Fossett

Present day Fossett family

The story of Joseph and Edith Hern Fossett and their descendants connects a Monticello family to the struggle against slavery and the long fight for equality in its aftermath. In every generation, family members fought against social and political injustice by assisting fugitives, desegregating street cars, leading Union soldiers in battle, confronting American presidents, or sitting-in at hostile lunch counters.

Peter Fossett forged free papers and was active in the Underground Railroad.

While Joseph Fossett, the grandson of Elizabeth Hemings, was freed in Jefferson’s will, his wife and their children were sold to several different men at the estate sale in 1827. Fossett worked tirelessly as a blacksmith to earn money to free and reunite his family. Settling in Ohio in the late 1830s, he and his wife achieved the freedom of most of their children by the 1850s. The Fossetts actively participated in the Underground Railroad and several were prominent educational, political, and religious leaders in Cincinnati.  Their daugher Ann-Elizabeth Isaacs and her husband sheltered fugitive slaves in their Ohio farmhouse.  Their son Peter Fossett forged free papers for escaping slaves and was active in the Underground Railroad in Cincinnati. 

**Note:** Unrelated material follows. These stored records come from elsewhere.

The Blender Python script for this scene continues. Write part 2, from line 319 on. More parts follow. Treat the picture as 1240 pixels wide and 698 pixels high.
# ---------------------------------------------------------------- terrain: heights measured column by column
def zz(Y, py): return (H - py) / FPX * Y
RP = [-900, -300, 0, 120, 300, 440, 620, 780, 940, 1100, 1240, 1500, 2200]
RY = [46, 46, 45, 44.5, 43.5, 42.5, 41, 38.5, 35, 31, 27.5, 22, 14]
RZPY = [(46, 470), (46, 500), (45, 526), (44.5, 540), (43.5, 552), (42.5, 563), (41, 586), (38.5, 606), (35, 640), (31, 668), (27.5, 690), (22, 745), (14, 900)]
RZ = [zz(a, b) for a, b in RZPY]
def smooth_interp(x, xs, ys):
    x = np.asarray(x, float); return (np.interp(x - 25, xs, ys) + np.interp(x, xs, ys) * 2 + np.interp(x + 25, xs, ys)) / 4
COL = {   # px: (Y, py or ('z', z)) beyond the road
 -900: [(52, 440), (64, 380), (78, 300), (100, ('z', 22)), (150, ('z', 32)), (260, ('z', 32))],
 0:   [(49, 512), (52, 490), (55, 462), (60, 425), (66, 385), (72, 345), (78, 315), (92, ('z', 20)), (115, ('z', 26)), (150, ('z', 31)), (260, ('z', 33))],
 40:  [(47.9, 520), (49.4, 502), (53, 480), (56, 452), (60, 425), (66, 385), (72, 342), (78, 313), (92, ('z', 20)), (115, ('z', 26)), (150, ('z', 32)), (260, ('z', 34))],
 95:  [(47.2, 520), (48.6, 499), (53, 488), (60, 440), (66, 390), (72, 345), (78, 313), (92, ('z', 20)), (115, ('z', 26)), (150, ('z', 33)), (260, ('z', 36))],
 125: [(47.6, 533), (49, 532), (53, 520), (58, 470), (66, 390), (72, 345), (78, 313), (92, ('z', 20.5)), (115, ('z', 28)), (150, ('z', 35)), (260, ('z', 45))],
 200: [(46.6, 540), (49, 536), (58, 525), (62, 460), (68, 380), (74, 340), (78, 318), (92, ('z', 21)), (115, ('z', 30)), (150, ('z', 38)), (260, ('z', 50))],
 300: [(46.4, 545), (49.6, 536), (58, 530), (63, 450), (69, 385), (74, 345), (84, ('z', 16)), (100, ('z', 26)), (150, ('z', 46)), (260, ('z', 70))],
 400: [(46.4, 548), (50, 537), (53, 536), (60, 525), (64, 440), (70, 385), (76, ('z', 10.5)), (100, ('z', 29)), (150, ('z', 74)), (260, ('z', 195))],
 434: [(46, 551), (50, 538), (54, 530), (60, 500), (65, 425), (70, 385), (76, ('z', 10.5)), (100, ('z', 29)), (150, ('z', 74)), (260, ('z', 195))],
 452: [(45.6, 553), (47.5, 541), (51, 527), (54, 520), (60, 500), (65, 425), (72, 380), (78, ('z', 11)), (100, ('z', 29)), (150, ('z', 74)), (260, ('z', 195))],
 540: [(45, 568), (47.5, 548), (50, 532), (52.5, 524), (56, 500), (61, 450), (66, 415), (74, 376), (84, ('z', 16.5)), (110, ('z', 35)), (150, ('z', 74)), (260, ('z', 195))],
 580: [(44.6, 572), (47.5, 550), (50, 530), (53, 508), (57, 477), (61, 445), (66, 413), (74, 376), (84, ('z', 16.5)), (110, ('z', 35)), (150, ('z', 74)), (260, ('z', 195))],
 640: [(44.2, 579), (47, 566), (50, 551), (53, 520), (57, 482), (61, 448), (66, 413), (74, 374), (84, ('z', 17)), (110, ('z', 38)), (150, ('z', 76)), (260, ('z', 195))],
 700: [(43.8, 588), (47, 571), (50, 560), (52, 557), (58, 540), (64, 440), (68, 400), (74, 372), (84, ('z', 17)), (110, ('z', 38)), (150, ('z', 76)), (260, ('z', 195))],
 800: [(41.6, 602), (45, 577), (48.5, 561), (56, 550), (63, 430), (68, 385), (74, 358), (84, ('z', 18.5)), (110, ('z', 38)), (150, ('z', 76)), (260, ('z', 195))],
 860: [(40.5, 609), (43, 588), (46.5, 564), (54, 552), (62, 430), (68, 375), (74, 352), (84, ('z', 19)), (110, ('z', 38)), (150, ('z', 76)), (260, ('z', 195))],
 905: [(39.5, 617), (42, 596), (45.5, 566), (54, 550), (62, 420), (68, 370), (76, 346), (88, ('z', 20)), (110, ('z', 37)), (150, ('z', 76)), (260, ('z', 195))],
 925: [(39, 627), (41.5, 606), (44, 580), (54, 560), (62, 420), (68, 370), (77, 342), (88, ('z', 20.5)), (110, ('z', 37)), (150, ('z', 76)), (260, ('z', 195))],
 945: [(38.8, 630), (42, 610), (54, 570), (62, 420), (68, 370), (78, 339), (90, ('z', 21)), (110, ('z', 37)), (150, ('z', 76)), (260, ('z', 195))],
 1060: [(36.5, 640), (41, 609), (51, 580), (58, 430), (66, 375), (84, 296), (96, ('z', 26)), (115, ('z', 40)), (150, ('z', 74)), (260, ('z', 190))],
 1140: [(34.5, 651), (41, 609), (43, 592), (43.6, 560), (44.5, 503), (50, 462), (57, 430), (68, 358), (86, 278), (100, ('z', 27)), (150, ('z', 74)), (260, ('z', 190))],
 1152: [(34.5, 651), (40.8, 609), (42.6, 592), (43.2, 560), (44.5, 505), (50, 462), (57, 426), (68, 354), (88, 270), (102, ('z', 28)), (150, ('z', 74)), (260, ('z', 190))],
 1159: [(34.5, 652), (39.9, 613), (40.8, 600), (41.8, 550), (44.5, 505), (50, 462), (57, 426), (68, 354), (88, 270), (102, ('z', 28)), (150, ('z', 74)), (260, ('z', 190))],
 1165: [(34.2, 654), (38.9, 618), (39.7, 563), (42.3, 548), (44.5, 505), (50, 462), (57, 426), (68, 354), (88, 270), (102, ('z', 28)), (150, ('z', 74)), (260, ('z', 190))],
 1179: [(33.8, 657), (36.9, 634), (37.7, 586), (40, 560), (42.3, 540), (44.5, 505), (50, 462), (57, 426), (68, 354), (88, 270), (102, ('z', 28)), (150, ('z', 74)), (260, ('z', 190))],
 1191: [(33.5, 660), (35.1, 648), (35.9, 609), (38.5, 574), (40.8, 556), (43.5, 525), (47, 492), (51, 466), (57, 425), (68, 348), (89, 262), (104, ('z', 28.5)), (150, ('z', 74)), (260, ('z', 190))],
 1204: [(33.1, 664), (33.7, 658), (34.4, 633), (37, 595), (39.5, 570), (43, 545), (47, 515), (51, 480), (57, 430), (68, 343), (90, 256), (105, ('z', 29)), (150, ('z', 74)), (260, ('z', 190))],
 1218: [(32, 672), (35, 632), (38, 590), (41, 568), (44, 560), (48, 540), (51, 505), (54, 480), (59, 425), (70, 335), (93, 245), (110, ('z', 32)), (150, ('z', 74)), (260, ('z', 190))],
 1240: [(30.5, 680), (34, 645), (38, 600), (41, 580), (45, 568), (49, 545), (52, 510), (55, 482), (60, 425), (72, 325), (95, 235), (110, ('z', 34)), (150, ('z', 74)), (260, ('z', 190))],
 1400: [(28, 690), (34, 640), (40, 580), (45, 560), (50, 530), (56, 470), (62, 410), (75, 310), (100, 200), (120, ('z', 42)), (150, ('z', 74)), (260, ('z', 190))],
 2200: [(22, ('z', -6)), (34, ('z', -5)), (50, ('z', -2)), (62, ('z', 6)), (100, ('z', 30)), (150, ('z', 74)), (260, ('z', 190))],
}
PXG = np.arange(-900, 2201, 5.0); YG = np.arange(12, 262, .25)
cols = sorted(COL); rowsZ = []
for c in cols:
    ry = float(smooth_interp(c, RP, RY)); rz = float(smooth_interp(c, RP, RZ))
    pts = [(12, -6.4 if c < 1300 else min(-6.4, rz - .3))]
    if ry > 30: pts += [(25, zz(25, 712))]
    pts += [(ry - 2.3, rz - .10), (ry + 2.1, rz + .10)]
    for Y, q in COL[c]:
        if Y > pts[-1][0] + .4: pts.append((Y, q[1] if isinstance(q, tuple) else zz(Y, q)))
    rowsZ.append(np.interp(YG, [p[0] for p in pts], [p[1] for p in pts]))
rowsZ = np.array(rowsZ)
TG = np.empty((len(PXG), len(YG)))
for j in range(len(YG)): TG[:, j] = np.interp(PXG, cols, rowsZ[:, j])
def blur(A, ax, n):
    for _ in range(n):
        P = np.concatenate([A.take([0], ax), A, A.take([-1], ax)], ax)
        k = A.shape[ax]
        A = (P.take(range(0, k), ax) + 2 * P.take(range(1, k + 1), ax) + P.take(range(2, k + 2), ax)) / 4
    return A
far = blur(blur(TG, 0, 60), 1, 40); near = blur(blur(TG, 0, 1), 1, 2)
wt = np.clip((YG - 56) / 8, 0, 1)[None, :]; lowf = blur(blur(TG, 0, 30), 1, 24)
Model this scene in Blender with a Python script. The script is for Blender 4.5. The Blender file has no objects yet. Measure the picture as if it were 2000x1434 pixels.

Two of Joseph and Edith Fossett’s granddaughters married officers in the well-known 55th Massachusetts infantry regiment in the Civil War and one great-grandson, William Monroe Trotter, achieved fame in the early twentieth century as an uncompromising champion of equal rights. He vigorously fought lynching, discrimination, and segregation in the columns of his newspaper, the Boston Guardian. W.E.B. DuBois credited Trotter with “putting the backbone” into the platform of the Niagara Movement, a forerunner of the NAACP.

Joseph and Edith’s great-great grandaughter Ellen Craft Dammond (1916-2007), was a member of the influential women’s initiative on behalf of civil rights, Wednesdays in Mississippi. Ellen’s daughter, Peggy Dammond Preacely, considers her activism in the civil rights movement a continuation of the fighting spirit of her ancestors: “It was simply in my blood.”